José María Marco
Dos potencias imperiales
La visita a España de Shinzo Abe, el primer ministro de Japón, se encuadra, como bien analizó ayer A. Rojo en las páginas de LA RAZÓN, en una ofensiva diplomática destinada a profundizar las relaciones del país asiático con la UE y los países europeos. Los japoneses buscan afianzar lazos ante los cambios que la expansión china está produciendo.
También es interesante recordar la forma en la que los dos países, tan distantes el uno del otro, se han relacionado a lo largo del tiempo. Tanto España como Japón son dos monarquías, muy antiguas ambas. Los dos países tienen una gran tradición imperial. A diferencia de los japoneses, los españoles hemos estado demasiadas veces dispuestos, casi deseosos, de librarnos de nuestras responsabilidades y tirar por la borda las ventajas de esa posición que es algo más que simple historia.

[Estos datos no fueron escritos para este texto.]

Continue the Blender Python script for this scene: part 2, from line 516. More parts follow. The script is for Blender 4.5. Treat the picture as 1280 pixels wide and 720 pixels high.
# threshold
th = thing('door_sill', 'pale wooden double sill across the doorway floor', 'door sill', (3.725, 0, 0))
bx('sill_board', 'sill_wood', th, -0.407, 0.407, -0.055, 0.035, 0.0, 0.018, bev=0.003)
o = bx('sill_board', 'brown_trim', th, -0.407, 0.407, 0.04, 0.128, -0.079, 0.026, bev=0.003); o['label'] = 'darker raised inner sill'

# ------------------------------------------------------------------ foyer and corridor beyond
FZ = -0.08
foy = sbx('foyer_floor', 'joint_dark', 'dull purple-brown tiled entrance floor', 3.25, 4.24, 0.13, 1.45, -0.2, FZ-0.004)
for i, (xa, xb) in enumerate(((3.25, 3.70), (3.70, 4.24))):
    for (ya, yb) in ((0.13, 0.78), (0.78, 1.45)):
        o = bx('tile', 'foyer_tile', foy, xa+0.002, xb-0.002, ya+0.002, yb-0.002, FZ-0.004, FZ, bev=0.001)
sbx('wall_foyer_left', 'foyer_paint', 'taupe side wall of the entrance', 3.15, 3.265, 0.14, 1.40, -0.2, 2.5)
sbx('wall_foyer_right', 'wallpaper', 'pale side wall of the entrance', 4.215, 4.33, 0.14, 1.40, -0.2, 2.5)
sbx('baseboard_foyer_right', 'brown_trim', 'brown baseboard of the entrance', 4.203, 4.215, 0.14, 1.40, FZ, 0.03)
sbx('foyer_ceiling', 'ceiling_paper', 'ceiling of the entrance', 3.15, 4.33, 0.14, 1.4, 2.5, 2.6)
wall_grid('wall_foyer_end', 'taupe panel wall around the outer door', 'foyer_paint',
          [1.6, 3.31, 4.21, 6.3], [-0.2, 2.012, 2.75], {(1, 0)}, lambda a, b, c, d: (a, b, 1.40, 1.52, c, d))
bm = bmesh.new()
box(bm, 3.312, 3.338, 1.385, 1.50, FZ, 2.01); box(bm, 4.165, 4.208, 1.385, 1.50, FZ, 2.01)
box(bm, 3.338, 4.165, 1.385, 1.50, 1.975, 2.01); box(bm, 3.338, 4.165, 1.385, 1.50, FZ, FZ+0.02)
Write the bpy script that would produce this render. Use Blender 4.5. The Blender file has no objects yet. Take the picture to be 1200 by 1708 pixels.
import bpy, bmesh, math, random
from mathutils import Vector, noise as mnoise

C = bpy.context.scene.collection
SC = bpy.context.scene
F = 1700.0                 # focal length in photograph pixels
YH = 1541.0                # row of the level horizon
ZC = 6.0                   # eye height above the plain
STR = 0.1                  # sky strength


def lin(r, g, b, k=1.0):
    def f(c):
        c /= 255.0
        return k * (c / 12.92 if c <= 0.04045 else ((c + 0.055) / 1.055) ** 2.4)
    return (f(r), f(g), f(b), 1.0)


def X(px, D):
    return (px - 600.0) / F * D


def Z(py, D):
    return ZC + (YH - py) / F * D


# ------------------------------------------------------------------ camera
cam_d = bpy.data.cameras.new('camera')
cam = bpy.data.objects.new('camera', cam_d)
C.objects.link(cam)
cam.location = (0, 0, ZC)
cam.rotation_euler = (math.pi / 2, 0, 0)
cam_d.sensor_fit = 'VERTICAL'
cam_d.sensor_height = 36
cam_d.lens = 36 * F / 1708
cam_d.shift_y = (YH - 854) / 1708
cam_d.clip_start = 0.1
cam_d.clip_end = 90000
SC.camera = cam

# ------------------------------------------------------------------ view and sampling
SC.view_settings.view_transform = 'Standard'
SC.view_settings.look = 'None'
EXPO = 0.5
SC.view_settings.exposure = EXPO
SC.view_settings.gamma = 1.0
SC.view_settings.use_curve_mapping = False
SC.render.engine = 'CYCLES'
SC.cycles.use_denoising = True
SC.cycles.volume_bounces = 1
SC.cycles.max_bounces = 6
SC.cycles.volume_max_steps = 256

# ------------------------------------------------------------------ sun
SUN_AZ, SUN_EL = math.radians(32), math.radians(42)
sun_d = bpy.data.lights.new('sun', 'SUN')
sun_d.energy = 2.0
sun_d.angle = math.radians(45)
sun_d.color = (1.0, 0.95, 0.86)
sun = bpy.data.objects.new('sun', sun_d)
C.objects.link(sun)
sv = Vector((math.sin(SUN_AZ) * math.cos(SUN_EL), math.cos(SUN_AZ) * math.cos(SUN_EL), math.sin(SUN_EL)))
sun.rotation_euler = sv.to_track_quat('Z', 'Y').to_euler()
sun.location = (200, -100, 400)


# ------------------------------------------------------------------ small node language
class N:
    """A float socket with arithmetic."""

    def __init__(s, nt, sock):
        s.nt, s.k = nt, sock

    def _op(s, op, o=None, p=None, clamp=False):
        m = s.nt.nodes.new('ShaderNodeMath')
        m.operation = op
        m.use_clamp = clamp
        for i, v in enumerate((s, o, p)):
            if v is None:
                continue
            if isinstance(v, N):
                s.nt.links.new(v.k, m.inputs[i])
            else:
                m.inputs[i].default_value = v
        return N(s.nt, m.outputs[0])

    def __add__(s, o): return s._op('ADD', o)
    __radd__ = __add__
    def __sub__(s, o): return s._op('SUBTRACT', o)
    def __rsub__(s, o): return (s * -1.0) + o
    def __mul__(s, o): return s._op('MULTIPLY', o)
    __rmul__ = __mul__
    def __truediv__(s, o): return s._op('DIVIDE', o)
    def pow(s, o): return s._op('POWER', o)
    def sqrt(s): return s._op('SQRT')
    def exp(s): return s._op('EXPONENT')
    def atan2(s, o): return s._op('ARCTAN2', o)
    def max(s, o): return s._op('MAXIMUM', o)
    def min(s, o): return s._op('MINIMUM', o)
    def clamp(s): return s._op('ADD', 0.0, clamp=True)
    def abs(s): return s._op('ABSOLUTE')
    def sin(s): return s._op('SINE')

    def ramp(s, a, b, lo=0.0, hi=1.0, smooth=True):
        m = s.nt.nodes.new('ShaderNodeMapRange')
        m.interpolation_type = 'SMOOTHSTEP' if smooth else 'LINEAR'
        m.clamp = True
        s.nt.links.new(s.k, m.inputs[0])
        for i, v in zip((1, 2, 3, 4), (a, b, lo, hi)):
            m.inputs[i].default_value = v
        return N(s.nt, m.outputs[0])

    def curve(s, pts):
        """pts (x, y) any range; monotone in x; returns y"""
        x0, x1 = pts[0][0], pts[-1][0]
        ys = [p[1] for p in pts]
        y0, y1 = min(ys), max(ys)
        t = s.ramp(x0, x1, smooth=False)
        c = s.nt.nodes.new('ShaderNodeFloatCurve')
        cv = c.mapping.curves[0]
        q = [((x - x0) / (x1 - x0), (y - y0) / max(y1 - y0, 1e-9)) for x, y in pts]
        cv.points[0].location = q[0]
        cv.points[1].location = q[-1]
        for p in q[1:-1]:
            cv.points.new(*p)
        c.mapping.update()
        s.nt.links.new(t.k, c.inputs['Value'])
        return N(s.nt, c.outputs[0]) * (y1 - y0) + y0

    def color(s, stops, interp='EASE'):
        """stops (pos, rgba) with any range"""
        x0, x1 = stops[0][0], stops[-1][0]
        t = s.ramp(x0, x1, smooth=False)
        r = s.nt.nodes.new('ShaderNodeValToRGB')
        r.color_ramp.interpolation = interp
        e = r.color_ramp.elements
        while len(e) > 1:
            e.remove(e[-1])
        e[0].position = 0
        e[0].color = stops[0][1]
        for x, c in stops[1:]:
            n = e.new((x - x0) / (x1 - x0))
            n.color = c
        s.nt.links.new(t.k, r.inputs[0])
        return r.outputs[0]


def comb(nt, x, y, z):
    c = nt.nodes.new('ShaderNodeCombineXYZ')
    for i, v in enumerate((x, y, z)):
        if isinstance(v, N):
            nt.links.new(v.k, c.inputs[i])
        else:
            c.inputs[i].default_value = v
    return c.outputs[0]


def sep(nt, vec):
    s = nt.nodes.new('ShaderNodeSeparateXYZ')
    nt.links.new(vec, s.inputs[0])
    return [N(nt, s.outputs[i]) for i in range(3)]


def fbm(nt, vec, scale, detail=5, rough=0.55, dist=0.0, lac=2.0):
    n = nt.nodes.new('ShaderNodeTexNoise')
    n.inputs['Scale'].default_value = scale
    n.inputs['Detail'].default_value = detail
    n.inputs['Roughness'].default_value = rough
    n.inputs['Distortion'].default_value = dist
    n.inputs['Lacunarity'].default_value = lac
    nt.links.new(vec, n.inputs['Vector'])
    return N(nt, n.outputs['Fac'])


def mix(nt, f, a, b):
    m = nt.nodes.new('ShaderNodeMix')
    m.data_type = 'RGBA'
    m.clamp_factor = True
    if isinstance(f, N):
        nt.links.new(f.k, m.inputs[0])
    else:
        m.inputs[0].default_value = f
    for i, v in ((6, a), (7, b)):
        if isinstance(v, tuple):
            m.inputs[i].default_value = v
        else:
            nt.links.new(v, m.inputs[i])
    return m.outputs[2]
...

Los dos países se enfrentaron, a finales del siglo XIX a procesos de modernización. La era Meiji, cuando Japón se modernizó bajo el gobierno de una elite culta y bien informada, llegó a ser vista aquí como un modelo. Era algo descabellado porque España, por muchas tonterías que se vertieran entonces y se hayan seguido vertiendo después, nunca fue, como Japón, un país aislado y encerrado en sí mismo. Aun así, es cierto que los dos países sufrieron la tentación del nacionalismo modernizador, que triunfó en Japón y fracasó, como era lógico que lo hiciera, en España. Así se explica que un gran conocedor de la identidad española, como Luis Díez del Corral, se interesara como lo hizo por la cultura japonesa.
Hoy en día, superados los traumas que esas dos evoluciones suscitaron, los dos países se encuentran ante una situación de complejidad creciente. Hay profundas diferencias entre los dos, en especial en el punto clave de la identidad. Shinzo Abe ha tendido a exaltar la identidad nacional japonesa, con gestos simbólicos de intenso significado, como su visita al santuario Yasukuni, que recuerda a todos los caídos japoneses en conflictos bélicos. En España, las posiciones y el discurso oficial rehúyen todo lo que pueda evocar un posible nacionalismo, incluso cuando no existe. Hay cambios en la relación comercial, cada vez más favorable a España, o al menos más equilibrada de lo que ha venido siendo durante mucho tiempo. Y hay similitudes en cuanto a que los dos países son economías maduras, con sociedades muy complejas, que tienden –una vez acabada la crisis– a un crecimiento pausado al que ninguno de los dos gobiernos parece dispuesto a resignarse.